By Anash.org reporter
With Pesach days away, a quiet but costly mix-up is making the rounds on Jewish social media. Year-round Manischewitz crackers – bearing an OU certification but not kosher for Pesach – look almost identical to the real thing and are showing up on grocery shelves right next to it.
Plenty of people are buying the wrong box without realizing it.
Several Chabad personalities were among the first to sound the alarm.
Popular speaker Rabbi Shais Taub shared a photo of two near-identical boxes side by side. “It’s heartbreaking when someone thinks they are keeping Passover and is unknowingly eating chametz,” he wrote. “It happens way more often than you might think. Look at these two products and tell me nobody would confuse them.”
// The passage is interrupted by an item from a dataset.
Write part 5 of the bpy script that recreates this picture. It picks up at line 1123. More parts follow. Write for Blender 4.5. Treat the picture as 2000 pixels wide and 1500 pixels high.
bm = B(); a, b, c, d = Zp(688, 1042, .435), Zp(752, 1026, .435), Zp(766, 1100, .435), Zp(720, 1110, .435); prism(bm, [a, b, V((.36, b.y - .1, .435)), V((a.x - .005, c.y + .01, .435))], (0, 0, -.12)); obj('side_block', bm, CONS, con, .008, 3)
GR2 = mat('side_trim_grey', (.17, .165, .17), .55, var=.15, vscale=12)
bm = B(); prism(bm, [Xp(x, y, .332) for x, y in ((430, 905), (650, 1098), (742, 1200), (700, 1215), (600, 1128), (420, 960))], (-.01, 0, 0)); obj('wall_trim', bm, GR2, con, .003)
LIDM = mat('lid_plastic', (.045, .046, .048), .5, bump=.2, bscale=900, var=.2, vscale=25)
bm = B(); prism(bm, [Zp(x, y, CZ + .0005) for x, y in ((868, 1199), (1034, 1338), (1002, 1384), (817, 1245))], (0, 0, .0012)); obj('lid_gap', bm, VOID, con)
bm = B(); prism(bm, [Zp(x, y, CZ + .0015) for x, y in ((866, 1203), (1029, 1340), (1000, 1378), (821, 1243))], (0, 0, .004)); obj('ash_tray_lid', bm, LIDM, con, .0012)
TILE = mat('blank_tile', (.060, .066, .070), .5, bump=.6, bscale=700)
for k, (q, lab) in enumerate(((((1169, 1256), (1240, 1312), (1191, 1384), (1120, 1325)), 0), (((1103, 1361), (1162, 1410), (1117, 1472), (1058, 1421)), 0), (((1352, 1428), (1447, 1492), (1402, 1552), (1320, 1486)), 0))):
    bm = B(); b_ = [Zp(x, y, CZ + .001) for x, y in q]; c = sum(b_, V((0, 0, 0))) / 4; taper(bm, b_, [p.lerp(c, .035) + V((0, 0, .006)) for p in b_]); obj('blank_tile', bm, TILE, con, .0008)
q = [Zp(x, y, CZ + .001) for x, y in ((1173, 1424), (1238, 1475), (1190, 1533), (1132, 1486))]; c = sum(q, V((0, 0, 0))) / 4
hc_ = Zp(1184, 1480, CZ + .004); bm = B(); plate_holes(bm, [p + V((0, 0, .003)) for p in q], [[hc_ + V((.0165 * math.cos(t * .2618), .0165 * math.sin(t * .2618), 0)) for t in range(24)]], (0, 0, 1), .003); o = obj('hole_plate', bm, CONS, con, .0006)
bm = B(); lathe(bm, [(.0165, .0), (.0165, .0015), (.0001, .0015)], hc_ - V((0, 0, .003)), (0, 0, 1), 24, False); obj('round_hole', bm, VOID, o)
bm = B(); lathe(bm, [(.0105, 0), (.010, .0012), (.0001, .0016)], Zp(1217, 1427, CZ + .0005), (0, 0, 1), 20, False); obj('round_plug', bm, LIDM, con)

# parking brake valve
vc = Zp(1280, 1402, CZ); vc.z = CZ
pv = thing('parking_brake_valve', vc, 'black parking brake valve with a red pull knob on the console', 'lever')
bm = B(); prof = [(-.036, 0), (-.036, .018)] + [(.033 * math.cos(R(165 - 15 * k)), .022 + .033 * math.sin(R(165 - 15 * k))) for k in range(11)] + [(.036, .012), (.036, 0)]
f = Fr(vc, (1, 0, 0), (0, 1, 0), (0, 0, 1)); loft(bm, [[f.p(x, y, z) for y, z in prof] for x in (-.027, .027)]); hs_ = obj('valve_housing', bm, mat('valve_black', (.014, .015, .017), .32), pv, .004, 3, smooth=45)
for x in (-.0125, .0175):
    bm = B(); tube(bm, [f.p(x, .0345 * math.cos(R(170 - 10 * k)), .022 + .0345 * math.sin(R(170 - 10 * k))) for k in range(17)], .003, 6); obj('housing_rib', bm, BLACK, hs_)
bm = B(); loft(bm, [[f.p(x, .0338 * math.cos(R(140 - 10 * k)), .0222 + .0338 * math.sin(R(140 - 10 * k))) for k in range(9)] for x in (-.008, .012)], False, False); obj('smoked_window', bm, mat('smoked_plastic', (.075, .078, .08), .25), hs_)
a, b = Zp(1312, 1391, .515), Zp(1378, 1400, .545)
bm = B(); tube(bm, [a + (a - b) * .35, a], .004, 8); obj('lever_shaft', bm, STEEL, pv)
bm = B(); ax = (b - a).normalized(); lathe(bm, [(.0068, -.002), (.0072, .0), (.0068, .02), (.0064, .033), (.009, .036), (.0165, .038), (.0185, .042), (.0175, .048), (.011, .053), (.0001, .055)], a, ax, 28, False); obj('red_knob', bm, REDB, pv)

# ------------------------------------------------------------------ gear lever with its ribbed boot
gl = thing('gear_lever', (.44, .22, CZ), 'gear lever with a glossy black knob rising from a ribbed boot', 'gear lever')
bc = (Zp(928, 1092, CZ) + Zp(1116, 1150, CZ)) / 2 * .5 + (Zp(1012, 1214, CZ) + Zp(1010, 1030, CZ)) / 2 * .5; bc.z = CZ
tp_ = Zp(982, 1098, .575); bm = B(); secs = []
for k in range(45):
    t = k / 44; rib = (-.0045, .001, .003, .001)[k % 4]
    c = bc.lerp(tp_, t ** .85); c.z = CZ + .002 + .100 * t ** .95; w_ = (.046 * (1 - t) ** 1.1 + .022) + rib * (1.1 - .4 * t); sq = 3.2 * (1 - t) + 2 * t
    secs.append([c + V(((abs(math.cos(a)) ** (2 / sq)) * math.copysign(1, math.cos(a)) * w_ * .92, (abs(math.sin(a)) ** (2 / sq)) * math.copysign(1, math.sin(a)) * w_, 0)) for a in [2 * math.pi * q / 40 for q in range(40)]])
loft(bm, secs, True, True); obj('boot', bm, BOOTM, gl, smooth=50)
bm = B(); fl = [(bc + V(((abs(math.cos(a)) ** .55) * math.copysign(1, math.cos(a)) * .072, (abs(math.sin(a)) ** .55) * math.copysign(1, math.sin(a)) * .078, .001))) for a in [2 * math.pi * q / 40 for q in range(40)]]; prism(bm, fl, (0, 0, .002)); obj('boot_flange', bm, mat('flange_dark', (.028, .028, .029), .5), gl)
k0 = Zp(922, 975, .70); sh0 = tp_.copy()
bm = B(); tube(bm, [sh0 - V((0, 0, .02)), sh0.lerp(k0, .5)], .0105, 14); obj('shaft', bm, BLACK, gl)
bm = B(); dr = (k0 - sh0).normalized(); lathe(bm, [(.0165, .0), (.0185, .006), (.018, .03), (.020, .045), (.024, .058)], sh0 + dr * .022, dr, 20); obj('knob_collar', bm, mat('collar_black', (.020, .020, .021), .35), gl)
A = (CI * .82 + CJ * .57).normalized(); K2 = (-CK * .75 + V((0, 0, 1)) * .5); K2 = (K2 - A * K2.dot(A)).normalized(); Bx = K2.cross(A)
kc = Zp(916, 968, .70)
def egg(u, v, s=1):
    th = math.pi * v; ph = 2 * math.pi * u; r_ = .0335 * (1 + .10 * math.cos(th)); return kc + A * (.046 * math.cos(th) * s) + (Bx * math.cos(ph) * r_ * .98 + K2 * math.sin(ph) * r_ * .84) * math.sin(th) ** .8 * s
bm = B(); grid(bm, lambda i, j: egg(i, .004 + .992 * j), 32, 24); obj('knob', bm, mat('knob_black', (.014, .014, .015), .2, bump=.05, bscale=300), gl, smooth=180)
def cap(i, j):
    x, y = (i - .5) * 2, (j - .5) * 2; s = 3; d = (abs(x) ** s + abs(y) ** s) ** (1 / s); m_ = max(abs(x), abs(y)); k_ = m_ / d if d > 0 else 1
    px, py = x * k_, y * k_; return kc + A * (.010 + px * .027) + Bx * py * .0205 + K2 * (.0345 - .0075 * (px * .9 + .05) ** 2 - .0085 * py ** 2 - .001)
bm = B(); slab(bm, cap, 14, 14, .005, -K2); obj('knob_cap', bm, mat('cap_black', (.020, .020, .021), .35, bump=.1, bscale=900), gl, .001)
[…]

Shliach Rabbi Mordechai Lightstone, founder of Brooklyn’s Tech Tribe, warned users: “Look before you buy, or you too might end up purchasing OU-certified Manischewitz brand bread. Manischewitz sells a cracker that looks like matzah and says matzah, but it isn’t kosher for Passover.”
Manischewitz acknowledged the concern. “We’re aware of the conversation and appreciate the community bringing this to our attention, especially at a time as important and detail-oriented as Passover,” said Mirit Shalvi, the company’s senior vice president of marketing. “We recognize that in a busy retail environment, similar packaging across product lines can sometimes create confusion.” The company says it will be reviewing its packaging and working with retail partners on clearer in-store separation.
OU Kosher’s chief operating officer, Rabbi Moshe Elefant, noted that the distinction between year-round and Pesach matza has existed for decades and that non-Passover products are clearly labeled as such. “Those who keep kosher must remain vigilant when shopping and always check the product labels, especially as Passover approaches,” he said.
“Jews trying to have matzah on Pesach buy it, even if it says not KFP, because matzah is matzah,” Rabbi Mendel Super, shliach in Lake Havasu City, AZ, responded to OU Kosher, “especially when grocery stores put it in their Passover display.”
“This shouldn’t be called matzah,” he wrote.